Pete Buttigieg, the popular South Bend, Indiana mayor running for president, might have fired the real first shot at an opponent in the Democratic Party nomination race.
According to the 37-year-old presidential hopeful, supporters of Senator Bernie Sanders and President Donald Trump have a lot in common.
For Buttigieg, who has risen to top-tier status in the race in recent polls, Sanders and Trump have been able to tap in the economic anxiety of disaffected citizens to build their loyal followings.
While campaigning in New Hampshire, the man who could become the country’s first openly gay president, told Nashua students: “I think the sense of anger and disaffection that comes from seeing that the numbers are fine, like unemployment’s low, like all that, like you said GDP is growing, and yet a lot of neighborhoods and families are living like this recovery never even happened. They’re stuck.”

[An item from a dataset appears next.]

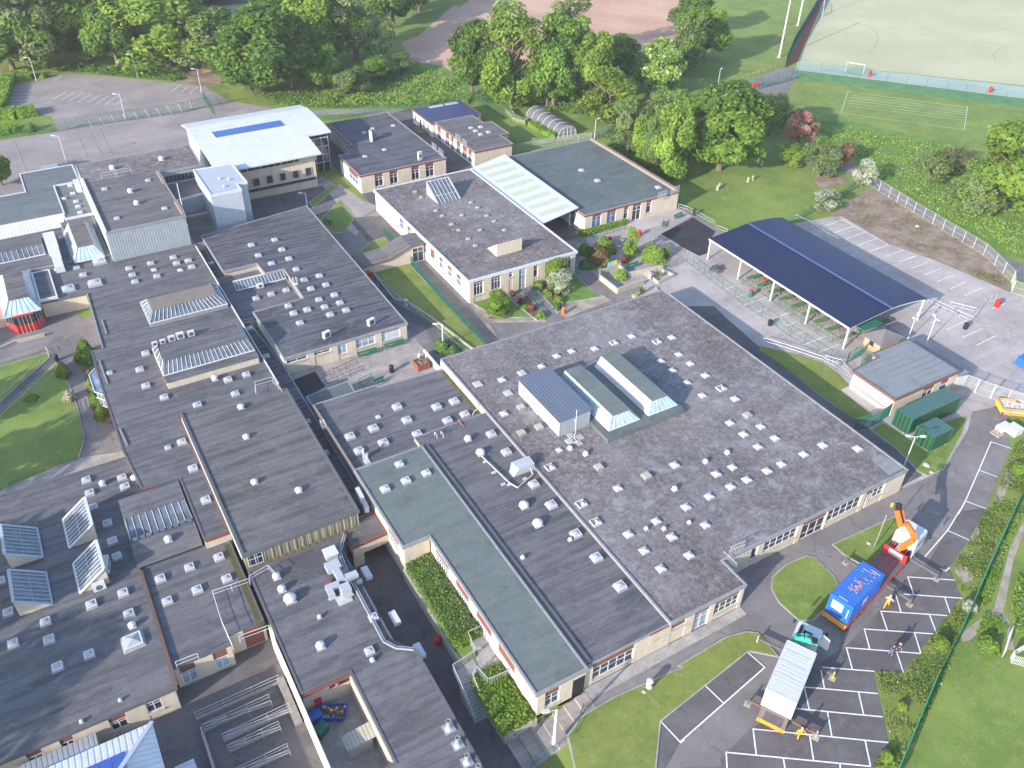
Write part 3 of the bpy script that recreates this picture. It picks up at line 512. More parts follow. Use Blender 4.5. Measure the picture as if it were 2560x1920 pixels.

He also added: “It just kind of turns you against the system in general and then you’re more likely to want to vote to blow up the system, which could lead you to somebody like Bernie and it could lead you to somebody like Trump. That’s how we got where we are.”
As if it was not clear enough, Buttigieg confirmed with the following statement that he was more than eager to draw some contrast with the failed 2016 presidential candidate from Vermont.
Buttigieg explained: “Part of running for president is you wind up competing with people that you like or appreciated or admired many years back. I don’t have the same views on everything that he does.”
In an attack on Bernie Sanders, Pete Buttigieg compared him to Donald Trump. A better comparison would have been looking in a mirror.
Both Buttigieg and Trump cut their teeth gentrifying cities at the expense of low income minority communities. pic.twitter.com/6c2Y0uPWtP
— Walker Bragman (@WalkerBragman) April 21, 2019
Although it is still early in the race, experts say attacking Sanders makes a lot of sense for Buttigieg. If he can get Sanders’ poll numbers down for the 77-year-old self-avowed socialist, he could turn the primary into a two-person race with former Vice President Joe Biden.
At that point, he could turn this fight into a choice between the past and the fututre. American voters often bet on the future when given the opportunity.
Sanders supporters are furious over the Trump comparison, and some of them say that Buttigieg is just doing the bidding of the Democratic Party’s establishment that is eager to get Sanders out of the race.